## Begin

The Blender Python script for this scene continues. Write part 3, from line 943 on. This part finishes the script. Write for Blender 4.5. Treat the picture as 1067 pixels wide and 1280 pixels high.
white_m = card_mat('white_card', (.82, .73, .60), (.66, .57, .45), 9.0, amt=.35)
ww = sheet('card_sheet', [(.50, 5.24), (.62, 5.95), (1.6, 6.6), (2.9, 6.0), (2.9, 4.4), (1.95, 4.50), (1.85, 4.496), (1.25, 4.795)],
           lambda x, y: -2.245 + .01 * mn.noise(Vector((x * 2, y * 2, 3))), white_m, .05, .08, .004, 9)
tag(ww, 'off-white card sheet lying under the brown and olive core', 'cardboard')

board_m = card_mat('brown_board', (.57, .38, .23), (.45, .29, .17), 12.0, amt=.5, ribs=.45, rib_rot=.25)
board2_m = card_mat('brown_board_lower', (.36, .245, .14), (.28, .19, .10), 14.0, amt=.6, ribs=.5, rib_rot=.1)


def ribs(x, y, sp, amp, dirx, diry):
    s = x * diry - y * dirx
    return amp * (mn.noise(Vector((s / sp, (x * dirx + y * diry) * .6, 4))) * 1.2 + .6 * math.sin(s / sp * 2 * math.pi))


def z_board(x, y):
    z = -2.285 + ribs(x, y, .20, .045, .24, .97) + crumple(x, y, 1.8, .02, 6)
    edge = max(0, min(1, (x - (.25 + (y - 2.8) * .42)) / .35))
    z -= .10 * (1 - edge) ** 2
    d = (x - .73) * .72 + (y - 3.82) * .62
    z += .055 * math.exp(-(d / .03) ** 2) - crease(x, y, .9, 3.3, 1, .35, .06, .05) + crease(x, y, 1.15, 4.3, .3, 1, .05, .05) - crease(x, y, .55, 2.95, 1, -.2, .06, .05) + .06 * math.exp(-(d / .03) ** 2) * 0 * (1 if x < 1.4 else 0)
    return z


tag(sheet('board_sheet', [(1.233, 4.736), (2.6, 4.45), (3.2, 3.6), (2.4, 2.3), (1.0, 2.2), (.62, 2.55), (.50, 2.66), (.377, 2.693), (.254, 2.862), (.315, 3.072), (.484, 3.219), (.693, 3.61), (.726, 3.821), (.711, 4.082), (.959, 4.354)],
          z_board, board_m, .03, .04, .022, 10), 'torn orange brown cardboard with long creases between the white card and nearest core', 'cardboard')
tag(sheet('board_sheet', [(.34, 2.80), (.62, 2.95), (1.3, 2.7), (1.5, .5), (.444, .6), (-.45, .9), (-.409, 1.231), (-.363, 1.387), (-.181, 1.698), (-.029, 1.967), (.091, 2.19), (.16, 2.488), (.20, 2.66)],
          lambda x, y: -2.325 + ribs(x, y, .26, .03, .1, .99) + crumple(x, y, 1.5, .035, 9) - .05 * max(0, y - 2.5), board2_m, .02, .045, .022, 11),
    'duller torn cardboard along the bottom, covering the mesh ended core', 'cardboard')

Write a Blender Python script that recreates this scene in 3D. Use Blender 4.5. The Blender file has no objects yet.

## End

**GIVEN TASK**
Each line above that holds the string "Blender" should be copied and shown.

**SOLUTION TO THE EXERCISE**
The Blender Python script for this scene continues. Write part 3, from line 943 on. This part finishes the script. Write for Blender 4.5. Treat the picture as 1067 pixels wide and 1280 pixels high.
Write a Blender Python script that recreates this scene in 3D. Use Blender 4.5. The Blender file has no objects yet.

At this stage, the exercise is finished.